そのため、償却率を元に4年落ちより古い社用車は全て1年目から全額損金として計上する事が可能となる訳です。
この事からも大きな必要経費が欲しい場合に、資産価値の高いベンツであれば4年落ちであっても高い金額がつく事から節税対策として人気があるという事がわかります。
また、車種の人気にもよっても異なりますが人気の車種の場合は値崩れも小さい傾向にあり、場合によってはプレミアムが付き価値が高まるような車種も存在します。
その為、人気車種であれば思いもよらない節税以上の効果をもたらすケースも実際に稀にあります。
社用車はベンツが人気ですがベンツに限らず国産車の日産GT-RやホンダNSXなどの高額な車両でも構いません。
しかし、会社の顔でもある社長や専務クラスの取締役であればベンツというのも頷けますが、スポーツカーとなると会社の利益(イメージも含め)に貢献すると判断されるかどうかは別の話です。
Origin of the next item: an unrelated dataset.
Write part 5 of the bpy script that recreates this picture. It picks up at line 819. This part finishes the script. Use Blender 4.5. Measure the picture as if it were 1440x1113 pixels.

4年落ちのベンツはこのような意味でも経営者や役員クラスが乗る車としてのイメージが定着している点でも人気が高まっているのかもしれません。
一般的にベンツが役員クラスの車として市場にイメージが定着している点は経費化という観点からみると無難な選択となり得ます。
これは社用車としてベンツが選ばれる隠れた人気の理由のひとつと言えるかもしれません。
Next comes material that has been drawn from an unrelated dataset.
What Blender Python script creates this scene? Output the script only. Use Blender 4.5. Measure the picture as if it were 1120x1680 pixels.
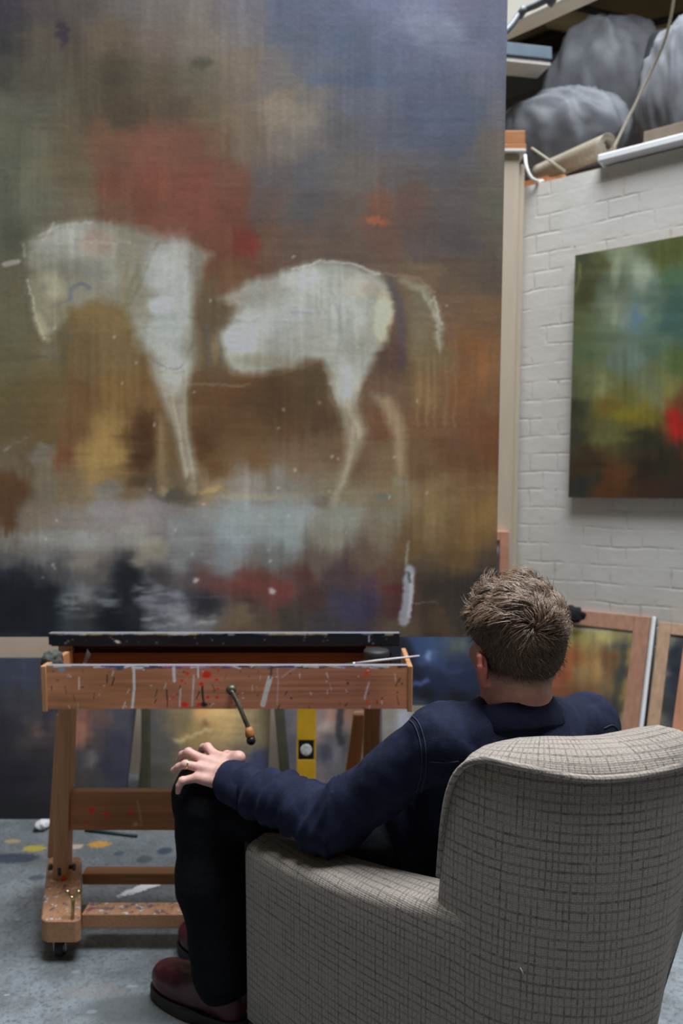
import bpy, bmesh, math, random
import numpy as np
from mathutils import Vector, Matrix, noise as mnoise
from mathutils.bvhtree import BVHTree

random.seed(7)
rng = np.random.default_rng(7)
scene = bpy.context.scene
COL = scene.collection
for o in list(bpy.data.objects):
    bpy.data.objects.remove(o)

# ------------------------------------------------------------------ camera, world, lights, exposure
CAM_H = 1.30
F = 1250.0                 # focal length in pixels of the 1120 x 1680 frame
PPX, PPY = 560.0, 915.0    # principal point
PITCH = math.radians(5.5)
cam = bpy.data.cameras.new('camera')
cam.sensor_fit = 'VERTICAL'
cam.sensor_height = 36.0
cam.sensor_width = 24.0
cam.lens = F / 1680.0 * 36.0
cam.shift_y = (PPY - 840.0) / 1680.0
cam.clip_start = 0.05
cam.dof.use_dof = True
cam.dof.focus_distance = 1.42
cam.dof.aperture_fstop = 3.0
cam_ob = bpy.data.objects.new('camera', cam)
cam_ob.location = (0, 0, CAM_H)
cam_ob.rotation_euler = (math.pi / 2 - PITCH, 0, 0)
COL.objects.link(cam_ob)
scene.camera = cam_ob

world = bpy.data.worlds.new('world')
scene.world = world
world.use_nodes = True
bg = world.node_tree.nodes['Background']
bg.inputs[0].default_value = (1.0, 0.90, 0.76, 1)
bg.inputs[1].default_value = 0.072

def area_light(name, loc, target, sx, sy, power, color):
    l = bpy.data.lights.new(name, 'AREA')
    l.shape = 'RECTANGLE'
    l.size, l.size_y = sx, sy
    l.energy = power
    l.color = color
    o = bpy.data.objects.new(name, l)
    o.location = loc
    d = Vector(target) - Vector(loc)
    o.rotation_euler = d.to_track_quat('-Z', 'Y').to_euler()
    COL.objects.link(o)
    return o

area_light('skylight', (0.95, 1.75, 6.6), (0.8, 1.80, 0.0), 3.2, 2.7, 740, (0.91, 0.955, 1.0))

scene.view_settings.view_transform = 'Standard'
scene.view_settings.look = 'None'
scene.view_settings.gamma = 1.0
scene.view_settings.use_curve_mapping = False
scene.view_settings.exposure = 0.0

# ------------------------------------------------------------------ projection helpers
CP, SP = math.cos(PITCH), math.sin(PITCH)
FWD = Vector((0, CP, -SP)); UPV = Vector((0, SP, CP))

def ray(px, py):
    return FWD + Vector((1, 0, 0)) * ((px - PPX) / F) + UPV * ((PPY - py) / F)

def P(px, py, Y):
    """point of the place seen at a pixel, on the vertical plane y = Y"""
    d = ray(px, py)
    return Vector((0, 0, CAM_H)) + d * (Y / d.y)

def G(px, py, z=0.0):
    d = ray(px, py)
    return Vector((0, 0, CAM_H)) + d * ((z - CAM_H) / d.z)

def plane_hit(px, py, p0, n):
    d = ray(px, py)
    o = Vector((0, 0, CAM_H))
    return o + d * ((Vector(p0) - o).dot(n) / d.dot(n))

def project_np(co):
    co = np.asarray(co)
    rel = co - np.array([0, 0, CAM_H])
    z = rel @ np.array(FWD)
    return PPX + F * rel[:, 0] / z, PPY - F * (rel @ np.array(UPV)) / z

# ------------------------------------------------------------------ object helpers
def setp(o, **k):
    for a, b in k.items():
        if b is not None:
            o[a] = b
    return o

def thing(name, label, cat, loc=(0, 0, 0), group=None):
    o = bpy.data.objects.new(name, None)
    o.empty_display_size = 0.1
    o.location = loc
    COL.objects.link(o)
    return setp(o, label=label, category=cat, group=group)

def link_mesh(name, me, mat, parent=None, smooth=False, **props):
    me.name = name
    if mat is not None:
        me.materials.clear()
        me.materials.append(mat)
    if smooth:
        me.polygons.foreach_set('use_smooth', [True] * len(me.polygons))
    o = bpy.data.objects.new(name, me)
    COL.objects.link(o)
    if parent is None:
        n = len(me.vertices)
        co = np.empty(n * 3); me.vertices.foreach_get('co', co); co = co.reshape(-1, 3)
        c = Vector(((co[:, 0].min() + co[:, 0].max()) / 2, (co[:, 1].min() + co[:, 1].max()) / 2, co[:, 2].min()))
        me.transform(Matrix.Translation(-c))
        o.location = c
    else:
        o.parent = parent
        pw = Vector((0, 0, 0)); q = parent
        while q is not None:
            pw += q.location; q = q.parent
        me.transform(Matrix.Translation(-pw))
    setp(o, **props)
    return o

def link_bm(name, bm, mat, parent=None, smooth=False, **props):
    bmesh.ops.recalc_face_normals(bm, faces=bm.faces[:])
    me = bpy.data.meshes.new(name)
    bm.to_mesh(me); bm.free()
    return link_mesh(name, me, mat, parent, smooth, **props)

def mesh_from(verts, faces):
    me = bpy.data.meshes.new('m')
    me.from_pydata([tuple(v) for v in verts], [], [tuple(f) for f in faces])
    me.update()
    return me

def frame_matrix(o, x, y, z):
    m = Matrix((x, y, z)).transposed().to_4x4()
    m.translation = o
    return m

def add_box(bm, lo, hi, bev=0.0, M=None, seg=2):
    t = bmesh.new()
    bmesh.ops.create_cube(t, size=1)
    lo, hi = Vector(lo), Vector(hi)
    for v in t.verts:
        v.co = Vector((lo[i] + (v.co[i] + 0.5) * (hi[i] - lo[i]) for i in range(3)))
    if bev > 0:
        bmesh.ops.bevel(t, geom=t.edges[:], offset=bev, segments=seg, affect='EDGES', profile=0.5)
    if M is not None:
        bmesh.ops.transform(t, matrix=M, verts=t.verts[:])
    merge(bm, t)

def merge(bm, t):
    me = bpy.data.meshes.new('tmp'); t.to_mesh(me); t.free()
    bm.from_mesh(me); bpy.data.meshes.remove(me)

def beam_bm(a, b, w, d, up=(0, 0, 1), bev=0.003, bm=None):
    """bar from a to b; w across, d along the second axis"""
    bm = bm or bmesh.new()
    a, b = Vector(a), Vector(b)
    z = (b - a).normalized()
    x = Vector(up).cross(z)
    if x.length < 1e-4:
        x = Vector((1, 0, 0))
    x.normalize(); y = z.cross(x)
    add_box(bm, (-w / 2, -d / 2, 0), (w / 2, d / 2, (b - a).length), bev, frame_matrix(a, x, y, z))
    return bm

def catmull(pts, n=8):
    pts = [Vector(p) for p in pts]
    if len(pts) < 3:
        return pts
    q = [pts[0] * 2 - pts[1]] + pts + [pts[-1] * 2 - pts[-2]]
    out = []
    for i in range(1, len(q) - 2):
        for k in range(n):
            t = k / n
            out.append(0.5 * ((2 * q[i]) + (q[i + 1] - q[i - 1]) * t + (2 * q[i - 1] - 5 * q[i] + 4 * q[i + 1] - q[i + 2]) * t * t
                              + (3 * q[i] - q[i - 1] - 3 * q[i + 1] + q[i + 2]) * t ** 3))
    out.append(pts[-1].copy())
    return out

def add_tube(bm, pts, r, seg=10, cap=True):
    pts = [Vector(p) for p in pts]
    n = len(pts)
    rs = r if isinstance(r, (list, tuple)) else [r] * n
    rings = []
    t = (pts[1] - pts[0]).normalized()
    ref = Vector((0, 0, 1)) if abs(t.z) < 0.9 else Vector((1, 0, 0))
    u = t.cross(ref).normalized()
    for i in range(n):
        t = (pts[min(i + 1, n - 1)] - pts[max(i - 1, 0)]).normalized()
        u = (u - t * u.dot(t)).normalized()
        w = t.cross(u)
        rings.append([bm.verts.new(pts[i] + (u * math.cos(a) + w * math.sin(a)) * rs[i])
                      for a in [2 * math.pi * k / seg for k in range(seg)]])
    for i in range(n - 1):
        for k in range(seg):
            bm.faces.new((rings[i][k], rings[i][(k + 1) % seg], rings[i + 1][(k + 1) % seg], rings[i + 1][k]))
    if cap:
        bm.faces.new(rings[0][::-1]); bm.faces.new(rings[-1])

def add_lathe(bm, prof, M, seg=24, sx=1.0, sy=1.0):
    rings = []
    for r, z in prof:
        if r < 1e-6:
            rings.append([bm.verts.new(M @ Vector((0, 0, z)))])
        else:
            rings.append([bm.verts.new(M @ Vector((r * sx * math.cos(2 * math.pi * k / seg), r * sy * math.sin(2 * math.pi * k / seg), z))) for k in range(seg)])
    for a, b in zip(rings[:-1], rings[1:]):
        for k in range(seg):
            k2 = (k + 1) % seg
            if len(a) == 1 and len(b) == 1:
                continue
            if len(a) == 1:
                bm.faces.new((a[0], b[k], b[k2]))
            elif len(b) == 1:
                bm.faces.new((a[k], a[k2], b[0]))
            else:
                bm.faces.new((a[k], a[k2], b[k2], b[k]))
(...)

法人で節税を意識した社用車の購入を検討している場合は購入するタイミングについても注意が必要です。
ここまで解説してきた通り4年落ちの中古車は法人の場合1年目に全額経費計上する事が可能です。
しかし、経費として計上できる金額は減価償却資産購入後の「経過月数」を確認し使用した期間分のみしか損金計上することができません。
例えば期首が9月、8月末決算の会社が7月に600万円の中古車を2台購入したとします。
7月になり、今期は想定以上に利益が上がることがほぼ確実視される状況になってから節税目的として社用車を購入した場合、当期計上できる額は7月と8月の2ヶ月間分しか認められません。
600万円の社用車ですから今期計上できる金額は
600(車両価格)÷12(月)×2(使用月数)=120万円
となり社用車は2台購入しているので、このケースでは240万円は今期の経費として計上できますが、残りの960万円は翌期に経費計上しなくてはならないという事です。
ですから法人で節税を意識した社用車の購入を検討している場合の社用車のベストな購入タイミングは「期首月」となります。
今回の事例のケースでは9月が期首ですから9月に社用車を購入した場合に経過月数が12ヶ月となり1年目から経費計上したい場合に最大の節税効果が得られる事が解ります。
但し、長年会社を経営している場合は今期の売上予測もある程度立てることが可能かもしれませんが、会社を設立してまだ数年という場合は期首に大きな出費をすることが大きなリスクとなる可能性もあります。
節税対策として社用車の購入する場合は、経営にある程度慣れ経営者として経験を積んでから検討しはじめると良いかもしれません。